REQUIRED TASK:
Write out each entry again. Keep every word exactly as it is.

RECORDS FOR THE TASK:
────────────────

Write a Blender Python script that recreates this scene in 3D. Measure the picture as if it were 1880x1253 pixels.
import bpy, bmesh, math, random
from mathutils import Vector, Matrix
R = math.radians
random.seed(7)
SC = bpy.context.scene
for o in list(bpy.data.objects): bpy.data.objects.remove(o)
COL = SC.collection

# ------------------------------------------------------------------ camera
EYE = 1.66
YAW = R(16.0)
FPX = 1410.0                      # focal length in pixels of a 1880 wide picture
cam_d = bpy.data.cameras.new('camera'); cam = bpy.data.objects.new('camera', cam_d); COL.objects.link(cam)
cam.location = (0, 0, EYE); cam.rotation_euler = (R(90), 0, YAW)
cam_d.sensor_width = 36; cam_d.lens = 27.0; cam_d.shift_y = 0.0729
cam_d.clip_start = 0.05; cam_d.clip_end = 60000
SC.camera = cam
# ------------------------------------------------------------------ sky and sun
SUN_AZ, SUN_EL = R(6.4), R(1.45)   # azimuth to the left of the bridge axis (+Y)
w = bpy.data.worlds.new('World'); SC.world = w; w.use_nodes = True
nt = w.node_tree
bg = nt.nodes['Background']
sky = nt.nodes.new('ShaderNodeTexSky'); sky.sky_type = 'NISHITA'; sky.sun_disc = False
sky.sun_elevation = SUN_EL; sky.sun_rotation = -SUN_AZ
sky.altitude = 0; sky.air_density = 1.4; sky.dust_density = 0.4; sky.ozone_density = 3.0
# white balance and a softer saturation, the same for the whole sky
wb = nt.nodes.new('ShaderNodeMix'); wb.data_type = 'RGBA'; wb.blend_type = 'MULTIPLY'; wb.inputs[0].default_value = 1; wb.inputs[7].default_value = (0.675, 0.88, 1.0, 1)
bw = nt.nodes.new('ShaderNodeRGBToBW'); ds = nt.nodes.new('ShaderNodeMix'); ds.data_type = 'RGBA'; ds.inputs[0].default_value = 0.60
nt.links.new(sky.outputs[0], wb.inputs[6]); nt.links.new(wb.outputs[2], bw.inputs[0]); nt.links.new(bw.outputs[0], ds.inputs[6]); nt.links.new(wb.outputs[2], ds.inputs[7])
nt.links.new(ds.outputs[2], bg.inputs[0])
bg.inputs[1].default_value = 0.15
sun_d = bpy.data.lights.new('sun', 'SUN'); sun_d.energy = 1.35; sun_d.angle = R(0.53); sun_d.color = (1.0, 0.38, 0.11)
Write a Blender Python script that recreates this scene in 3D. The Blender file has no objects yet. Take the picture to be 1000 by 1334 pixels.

────────────────

SOLUTION FOR THIS PROBLEM:
Write a Blender Python script that recreates this scene in 3D. Measure the picture as if it were 1880x1253 pixels.
import bpy, bmesh, math, random
from mathutils import Vector, Matrix
R = math.radians
random.seed(7)
SC = bpy.context.scene
for o in list(bpy.data.objects): bpy.data.objects.remove(o)
COL = SC.collection

# ------------------------------------------------------------------ camera
EYE = 1.66
YAW = R(16.0)
FPX = 1410.0                      # focal length in pixels of a 1880 wide picture
cam_d = bpy.data.cameras.new('camera'); cam = bpy.data.objects.new('camera', cam_d); COL.objects.link(cam)
cam.location = (0, 0, EYE); cam.rotation_euler = (R(90), 0, YAW)
cam_d.sensor_width = 36; cam_d.lens = 27.0; cam_d.shift_y = 0.0729
cam_d.clip_start = 0.05; cam_d.clip_end = 60000
SC.camera = cam
# ------------------------------------------------------------------ sky and sun
SUN_AZ, SUN_EL = R(6.4), R(1.45)   # azimuth to the left of the bridge axis (+Y)
w = bpy.data.worlds.new('World'); SC.world = w; w.use_nodes = True
nt = w.node_tree
bg = nt.nodes['Background']
sky = nt.nodes.new('ShaderNodeTexSky'); sky.sky_type = 'NISHITA'; sky.sun_disc = False
sky.sun_elevation = SUN_EL; sky.sun_rotation = -SUN_AZ
sky.altitude = 0; sky.air_density = 1.4; sky.dust_density = 0.4; sky.ozone_density = 3.0
# white balance and a softer saturation, the same for the whole sky
wb = nt.nodes.new('ShaderNodeMix'); wb.data_type = 'RGBA'; wb.blend_type = 'MULTIPLY'; wb.inputs[0].default_value = 1; wb.inputs[7].default_value = (0.675, 0.88, 1.0, 1)
bw = nt.nodes.new('ShaderNodeRGBToBW'); ds = nt.nodes.new('ShaderNodeMix'); ds.data_type = 'RGBA'; ds.inputs[0].default_value = 0.60
nt.links.new(sky.outputs[0], wb.inputs[6]); nt.links.new(wb.outputs[2], bw.inputs[0]); nt.links.new(bw.outputs[0], ds.inputs[6]); nt.links.new(wb.outputs[2], ds.inputs[7])
nt.links.new(ds.outputs[2], bg.inputs[0])
bg.inputs[1].default_value = 0.15
sun_d = bpy.data.lights.new('sun', 'SUN'); sun_d.energy = 1.35; sun_d.angle = R(0.53); sun_d.color = (1.0, 0.38, 0.11)
Write a Blender Python script that recreates this scene in 3D. The Blender file has no objects yet. Take the picture to be 1000 by 1334 pixels.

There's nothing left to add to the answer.